- INPUT MATERIAL -
** Begin **

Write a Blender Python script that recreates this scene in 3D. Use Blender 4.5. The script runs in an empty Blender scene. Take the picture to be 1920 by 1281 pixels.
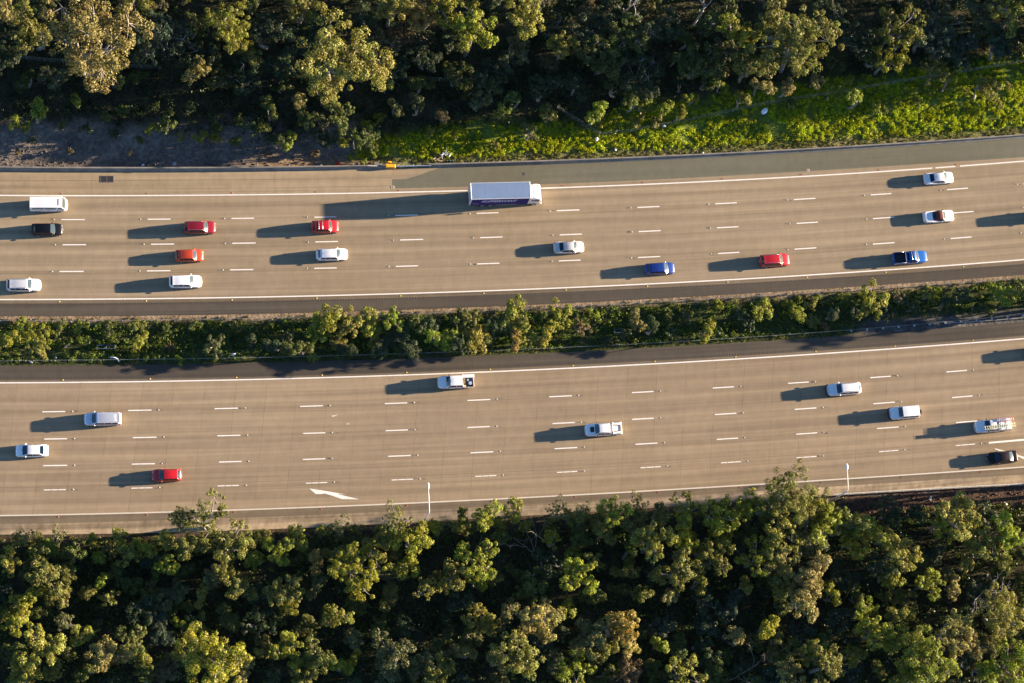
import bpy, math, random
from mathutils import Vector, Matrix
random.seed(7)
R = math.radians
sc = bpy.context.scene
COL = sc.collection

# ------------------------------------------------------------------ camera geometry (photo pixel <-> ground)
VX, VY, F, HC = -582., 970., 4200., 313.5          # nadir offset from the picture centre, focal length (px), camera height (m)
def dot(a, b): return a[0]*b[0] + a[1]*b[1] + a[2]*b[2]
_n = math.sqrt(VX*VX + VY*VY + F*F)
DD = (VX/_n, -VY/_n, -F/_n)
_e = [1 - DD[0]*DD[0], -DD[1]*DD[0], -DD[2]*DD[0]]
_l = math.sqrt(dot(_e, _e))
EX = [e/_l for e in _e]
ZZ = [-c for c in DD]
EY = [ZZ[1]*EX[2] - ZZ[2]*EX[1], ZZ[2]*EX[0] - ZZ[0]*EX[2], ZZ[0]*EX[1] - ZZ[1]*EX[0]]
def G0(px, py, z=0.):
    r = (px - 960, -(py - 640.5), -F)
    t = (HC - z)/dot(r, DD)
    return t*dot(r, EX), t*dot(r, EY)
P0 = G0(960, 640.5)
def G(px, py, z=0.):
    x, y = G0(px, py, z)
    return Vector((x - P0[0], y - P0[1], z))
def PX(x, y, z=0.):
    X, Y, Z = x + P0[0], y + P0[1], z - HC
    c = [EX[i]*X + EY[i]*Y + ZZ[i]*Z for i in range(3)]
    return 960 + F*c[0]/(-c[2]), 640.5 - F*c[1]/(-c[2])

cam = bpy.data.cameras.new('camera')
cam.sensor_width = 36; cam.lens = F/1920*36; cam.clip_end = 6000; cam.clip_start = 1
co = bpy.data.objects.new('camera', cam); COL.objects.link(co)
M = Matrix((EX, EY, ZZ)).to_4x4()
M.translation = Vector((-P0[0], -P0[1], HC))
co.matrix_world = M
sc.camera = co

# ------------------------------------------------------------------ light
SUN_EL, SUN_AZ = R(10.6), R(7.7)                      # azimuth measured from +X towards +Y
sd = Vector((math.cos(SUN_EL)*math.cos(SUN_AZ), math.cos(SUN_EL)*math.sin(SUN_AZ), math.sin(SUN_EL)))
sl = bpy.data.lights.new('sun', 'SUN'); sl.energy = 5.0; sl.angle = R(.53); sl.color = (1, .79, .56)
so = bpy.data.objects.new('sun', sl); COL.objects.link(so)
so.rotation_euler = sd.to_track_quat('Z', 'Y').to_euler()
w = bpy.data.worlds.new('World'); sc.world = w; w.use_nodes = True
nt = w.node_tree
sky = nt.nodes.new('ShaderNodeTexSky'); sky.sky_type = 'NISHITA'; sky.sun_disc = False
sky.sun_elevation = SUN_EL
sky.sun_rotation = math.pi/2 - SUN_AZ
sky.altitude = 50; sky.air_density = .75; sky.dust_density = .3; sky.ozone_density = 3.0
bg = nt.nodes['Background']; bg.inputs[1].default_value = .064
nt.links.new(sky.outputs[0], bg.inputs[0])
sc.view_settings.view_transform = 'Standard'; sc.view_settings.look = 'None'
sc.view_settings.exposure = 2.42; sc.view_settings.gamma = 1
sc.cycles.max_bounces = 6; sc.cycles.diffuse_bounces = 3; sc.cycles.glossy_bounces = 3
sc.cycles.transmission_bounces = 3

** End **
** Begin **

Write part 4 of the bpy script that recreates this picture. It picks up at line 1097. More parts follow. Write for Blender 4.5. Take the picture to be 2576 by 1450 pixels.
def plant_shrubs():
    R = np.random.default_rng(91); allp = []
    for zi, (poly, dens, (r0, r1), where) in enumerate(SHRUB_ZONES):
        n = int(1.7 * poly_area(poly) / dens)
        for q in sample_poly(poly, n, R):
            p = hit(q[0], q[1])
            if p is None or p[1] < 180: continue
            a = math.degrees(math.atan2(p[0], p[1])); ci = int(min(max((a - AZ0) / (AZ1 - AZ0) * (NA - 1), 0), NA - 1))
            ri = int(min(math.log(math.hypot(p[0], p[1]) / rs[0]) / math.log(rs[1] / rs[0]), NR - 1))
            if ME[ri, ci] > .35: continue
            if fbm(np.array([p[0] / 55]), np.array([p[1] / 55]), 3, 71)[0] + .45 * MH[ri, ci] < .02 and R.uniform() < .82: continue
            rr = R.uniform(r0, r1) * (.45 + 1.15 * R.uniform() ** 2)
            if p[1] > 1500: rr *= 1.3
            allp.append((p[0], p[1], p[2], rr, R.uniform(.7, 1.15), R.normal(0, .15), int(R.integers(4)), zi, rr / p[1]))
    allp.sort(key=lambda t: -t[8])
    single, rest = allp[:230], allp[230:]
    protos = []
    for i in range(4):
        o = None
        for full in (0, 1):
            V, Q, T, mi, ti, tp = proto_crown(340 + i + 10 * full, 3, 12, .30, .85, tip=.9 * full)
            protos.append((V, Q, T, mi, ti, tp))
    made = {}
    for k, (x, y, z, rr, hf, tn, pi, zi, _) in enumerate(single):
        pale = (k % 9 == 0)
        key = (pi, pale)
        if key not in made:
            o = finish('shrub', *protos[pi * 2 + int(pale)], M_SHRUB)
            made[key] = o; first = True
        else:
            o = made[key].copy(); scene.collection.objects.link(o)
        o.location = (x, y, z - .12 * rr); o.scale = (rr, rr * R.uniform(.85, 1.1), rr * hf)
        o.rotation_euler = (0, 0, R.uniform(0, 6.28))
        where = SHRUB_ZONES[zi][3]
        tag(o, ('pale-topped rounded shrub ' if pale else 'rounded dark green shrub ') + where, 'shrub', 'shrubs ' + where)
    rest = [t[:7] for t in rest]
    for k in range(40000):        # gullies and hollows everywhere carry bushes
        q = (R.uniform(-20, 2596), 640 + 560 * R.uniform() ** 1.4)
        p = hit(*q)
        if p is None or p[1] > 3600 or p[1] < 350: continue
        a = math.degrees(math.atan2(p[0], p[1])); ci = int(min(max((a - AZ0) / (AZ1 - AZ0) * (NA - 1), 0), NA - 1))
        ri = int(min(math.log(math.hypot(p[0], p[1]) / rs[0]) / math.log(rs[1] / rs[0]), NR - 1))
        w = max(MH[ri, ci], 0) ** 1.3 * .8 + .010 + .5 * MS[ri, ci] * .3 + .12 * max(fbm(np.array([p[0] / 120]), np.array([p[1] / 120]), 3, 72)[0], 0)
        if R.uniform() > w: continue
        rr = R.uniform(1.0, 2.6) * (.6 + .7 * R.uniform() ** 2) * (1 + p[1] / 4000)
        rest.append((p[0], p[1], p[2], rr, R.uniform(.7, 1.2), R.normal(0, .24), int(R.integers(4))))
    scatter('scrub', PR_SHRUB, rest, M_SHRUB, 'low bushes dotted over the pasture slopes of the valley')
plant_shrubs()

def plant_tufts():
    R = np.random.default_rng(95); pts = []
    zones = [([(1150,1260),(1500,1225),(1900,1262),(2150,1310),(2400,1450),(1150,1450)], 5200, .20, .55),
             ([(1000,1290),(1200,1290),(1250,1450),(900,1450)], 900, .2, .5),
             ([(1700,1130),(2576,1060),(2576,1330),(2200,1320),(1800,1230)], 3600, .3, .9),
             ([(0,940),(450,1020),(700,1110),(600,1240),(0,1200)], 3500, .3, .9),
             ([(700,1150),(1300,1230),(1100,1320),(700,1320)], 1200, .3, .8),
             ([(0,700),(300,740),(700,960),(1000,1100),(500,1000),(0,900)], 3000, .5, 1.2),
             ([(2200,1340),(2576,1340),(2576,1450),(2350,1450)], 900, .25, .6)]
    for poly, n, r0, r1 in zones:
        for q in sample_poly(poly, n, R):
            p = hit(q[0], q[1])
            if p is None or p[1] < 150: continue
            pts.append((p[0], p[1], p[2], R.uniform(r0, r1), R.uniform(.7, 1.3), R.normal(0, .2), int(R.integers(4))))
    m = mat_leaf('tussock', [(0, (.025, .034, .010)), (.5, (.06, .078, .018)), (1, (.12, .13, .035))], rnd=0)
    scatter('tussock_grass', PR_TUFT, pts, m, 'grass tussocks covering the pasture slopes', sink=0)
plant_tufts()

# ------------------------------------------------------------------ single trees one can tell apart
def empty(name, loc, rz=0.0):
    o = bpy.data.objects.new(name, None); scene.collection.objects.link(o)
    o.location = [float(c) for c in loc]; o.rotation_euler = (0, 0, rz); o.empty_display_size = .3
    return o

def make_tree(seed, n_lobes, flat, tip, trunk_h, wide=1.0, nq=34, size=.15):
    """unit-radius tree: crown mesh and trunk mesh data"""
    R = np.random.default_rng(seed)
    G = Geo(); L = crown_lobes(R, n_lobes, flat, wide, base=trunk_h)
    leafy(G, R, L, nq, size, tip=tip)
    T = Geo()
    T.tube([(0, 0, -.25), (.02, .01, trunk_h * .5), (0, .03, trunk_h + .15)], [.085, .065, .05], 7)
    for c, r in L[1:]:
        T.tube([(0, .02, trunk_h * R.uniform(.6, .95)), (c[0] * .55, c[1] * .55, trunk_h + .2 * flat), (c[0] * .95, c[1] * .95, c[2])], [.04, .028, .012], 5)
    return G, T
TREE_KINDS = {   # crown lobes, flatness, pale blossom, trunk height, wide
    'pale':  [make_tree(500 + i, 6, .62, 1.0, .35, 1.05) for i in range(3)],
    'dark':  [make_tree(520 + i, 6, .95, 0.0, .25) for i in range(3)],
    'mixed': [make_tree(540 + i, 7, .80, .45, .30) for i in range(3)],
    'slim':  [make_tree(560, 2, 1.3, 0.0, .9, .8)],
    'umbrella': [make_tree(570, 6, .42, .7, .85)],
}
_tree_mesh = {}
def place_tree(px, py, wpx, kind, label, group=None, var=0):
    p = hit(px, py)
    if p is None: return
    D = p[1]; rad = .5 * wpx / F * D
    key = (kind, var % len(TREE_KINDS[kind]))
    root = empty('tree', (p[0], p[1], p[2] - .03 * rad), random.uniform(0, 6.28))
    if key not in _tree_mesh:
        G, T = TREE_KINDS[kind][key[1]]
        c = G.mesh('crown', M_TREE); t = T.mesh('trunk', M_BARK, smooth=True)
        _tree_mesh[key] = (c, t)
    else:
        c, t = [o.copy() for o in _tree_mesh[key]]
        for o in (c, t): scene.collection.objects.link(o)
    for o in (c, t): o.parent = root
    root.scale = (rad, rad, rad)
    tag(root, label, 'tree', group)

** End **
** Begin **

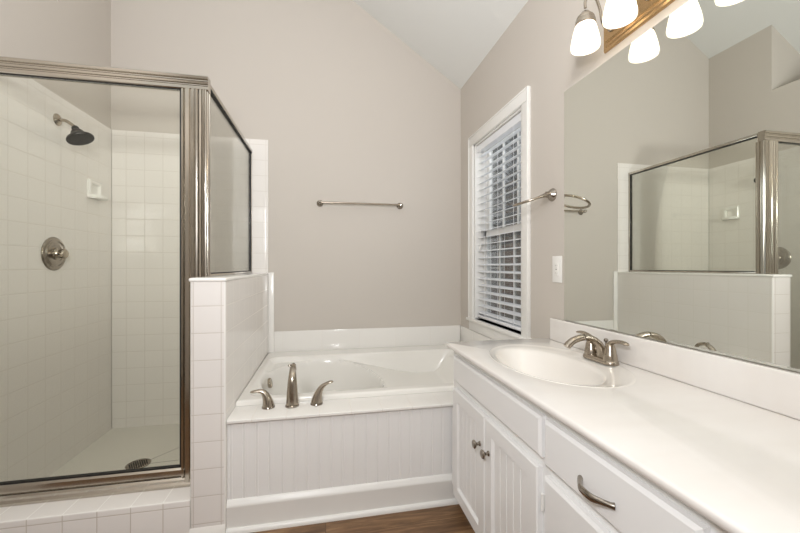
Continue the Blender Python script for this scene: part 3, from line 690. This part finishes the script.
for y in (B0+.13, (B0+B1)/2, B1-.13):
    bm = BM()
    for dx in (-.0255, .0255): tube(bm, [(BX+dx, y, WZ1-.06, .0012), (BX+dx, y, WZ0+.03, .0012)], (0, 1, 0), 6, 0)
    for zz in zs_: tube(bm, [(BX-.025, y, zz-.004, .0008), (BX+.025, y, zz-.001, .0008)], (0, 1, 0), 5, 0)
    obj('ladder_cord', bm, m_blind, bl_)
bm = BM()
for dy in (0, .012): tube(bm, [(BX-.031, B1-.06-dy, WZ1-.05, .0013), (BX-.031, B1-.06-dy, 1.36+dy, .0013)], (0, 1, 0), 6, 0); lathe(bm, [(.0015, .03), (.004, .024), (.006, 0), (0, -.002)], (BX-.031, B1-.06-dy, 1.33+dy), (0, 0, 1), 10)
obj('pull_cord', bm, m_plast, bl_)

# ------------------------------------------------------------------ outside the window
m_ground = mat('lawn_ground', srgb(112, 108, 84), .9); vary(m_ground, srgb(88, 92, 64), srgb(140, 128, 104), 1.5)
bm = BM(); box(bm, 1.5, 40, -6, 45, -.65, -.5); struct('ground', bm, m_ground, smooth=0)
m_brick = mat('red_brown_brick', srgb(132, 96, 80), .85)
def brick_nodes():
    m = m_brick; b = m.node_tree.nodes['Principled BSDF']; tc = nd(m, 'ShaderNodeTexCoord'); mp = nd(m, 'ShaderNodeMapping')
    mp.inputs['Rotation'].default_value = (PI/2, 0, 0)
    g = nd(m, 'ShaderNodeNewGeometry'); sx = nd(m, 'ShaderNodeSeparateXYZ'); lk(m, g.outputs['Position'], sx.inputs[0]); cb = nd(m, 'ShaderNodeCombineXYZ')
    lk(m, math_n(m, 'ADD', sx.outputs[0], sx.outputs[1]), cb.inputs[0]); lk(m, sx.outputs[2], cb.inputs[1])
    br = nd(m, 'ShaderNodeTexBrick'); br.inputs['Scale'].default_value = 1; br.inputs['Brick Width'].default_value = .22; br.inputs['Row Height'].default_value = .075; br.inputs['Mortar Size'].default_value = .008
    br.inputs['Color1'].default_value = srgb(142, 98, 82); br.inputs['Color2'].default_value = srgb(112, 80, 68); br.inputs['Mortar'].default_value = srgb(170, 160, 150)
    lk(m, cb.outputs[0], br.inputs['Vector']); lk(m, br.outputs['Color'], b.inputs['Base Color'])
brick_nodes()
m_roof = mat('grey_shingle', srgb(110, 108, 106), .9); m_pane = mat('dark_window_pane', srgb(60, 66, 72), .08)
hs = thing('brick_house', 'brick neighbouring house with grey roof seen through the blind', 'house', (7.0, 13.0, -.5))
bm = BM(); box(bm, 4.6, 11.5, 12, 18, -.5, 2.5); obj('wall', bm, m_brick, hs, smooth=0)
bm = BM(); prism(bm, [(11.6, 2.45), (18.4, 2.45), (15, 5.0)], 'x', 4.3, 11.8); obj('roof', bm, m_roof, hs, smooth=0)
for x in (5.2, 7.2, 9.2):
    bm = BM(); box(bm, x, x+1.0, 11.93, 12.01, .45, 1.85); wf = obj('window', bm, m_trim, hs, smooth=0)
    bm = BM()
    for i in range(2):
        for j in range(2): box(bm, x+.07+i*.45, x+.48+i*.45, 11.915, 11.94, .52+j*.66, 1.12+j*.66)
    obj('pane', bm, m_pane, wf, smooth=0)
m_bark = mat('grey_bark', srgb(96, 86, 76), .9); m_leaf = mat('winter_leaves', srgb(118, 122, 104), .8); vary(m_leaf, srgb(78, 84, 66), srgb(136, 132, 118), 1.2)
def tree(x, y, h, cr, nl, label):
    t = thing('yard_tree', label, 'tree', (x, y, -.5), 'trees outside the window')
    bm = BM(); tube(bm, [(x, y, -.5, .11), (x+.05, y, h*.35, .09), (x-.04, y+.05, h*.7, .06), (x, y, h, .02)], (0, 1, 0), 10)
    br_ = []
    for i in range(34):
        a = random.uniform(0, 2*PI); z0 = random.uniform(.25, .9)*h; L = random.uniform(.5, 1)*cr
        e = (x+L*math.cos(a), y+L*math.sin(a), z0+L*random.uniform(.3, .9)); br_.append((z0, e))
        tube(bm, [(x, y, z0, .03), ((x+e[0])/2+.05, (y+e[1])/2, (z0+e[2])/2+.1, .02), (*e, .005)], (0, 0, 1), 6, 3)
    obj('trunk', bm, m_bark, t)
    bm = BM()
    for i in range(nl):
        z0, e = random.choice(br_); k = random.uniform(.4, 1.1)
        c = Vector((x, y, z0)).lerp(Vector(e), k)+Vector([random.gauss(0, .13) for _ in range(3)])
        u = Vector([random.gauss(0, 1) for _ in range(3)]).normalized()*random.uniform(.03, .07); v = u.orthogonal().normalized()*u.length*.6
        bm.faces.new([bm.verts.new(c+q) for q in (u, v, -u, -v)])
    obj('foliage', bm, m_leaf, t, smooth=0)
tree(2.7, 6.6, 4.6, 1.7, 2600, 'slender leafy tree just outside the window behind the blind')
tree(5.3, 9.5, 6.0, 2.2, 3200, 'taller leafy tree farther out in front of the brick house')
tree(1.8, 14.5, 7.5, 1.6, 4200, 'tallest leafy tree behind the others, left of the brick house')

** End **

- EXERCISE DESCRIPTION -
Pictures do not belong in the copy. Reproduce exactly the lines from the one with "Write a Blender" to the one with "return 960 +", both lines included.

- OUTPUT OF THE EXERCISE -
Write a Blender Python script that recreates this scene in 3D. Use Blender 4.5. The script runs in an empty Blender scene. Take the picture to be 1920 by 1281 pixels.
import bpy, math, random
from mathutils import Vector, Matrix
random.seed(7)
R = math.radians
sc = bpy.context.scene
COL = sc.collection

# ------------------------------------------------------------------ camera geometry (photo pixel <-> ground)
VX, VY, F, HC = -582., 970., 4200., 313.5          # nadir offset from the picture centre, focal length (px), camera height (m)
def dot(a, b): return a[0]*b[0] + a[1]*b[1] + a[2]*b[2]
_n = math.sqrt(VX*VX + VY*VY + F*F)
DD = (VX/_n, -VY/_n, -F/_n)
_e = [1 - DD[0]*DD[0], -DD[1]*DD[0], -DD[2]*DD[0]]
_l = math.sqrt(dot(_e, _e))
EX = [e/_l for e in _e]
ZZ = [-c for c in DD]
EY = [ZZ[1]*EX[2] - ZZ[2]*EX[1], ZZ[2]*EX[0] - ZZ[0]*EX[2], ZZ[0]*EX[1] - ZZ[1]*EX[0]]
def G0(px, py, z=0.):
    r = (px - 960, -(py - 640.5), -F)
    t = (HC - z)/dot(r, DD)
    return t*dot(r, EX), t*dot(r, EY)
P0 = G0(960, 640.5)
def G(px, py, z=0.):
    x, y = G0(px, py, z)
    return Vector((x - P0[0], y - P0[1], z))
def PX(x, y, z=0.):
    X, Y, Z = x + P0[0], y + P0[1], z - HC
    c = [EX[i]*X + EY[i]*Y + ZZ[i]*Z for i in range(3)]
    return 960 + F*c[0]/(-c[2]), 640.5 - F*c[1]/(-c[2])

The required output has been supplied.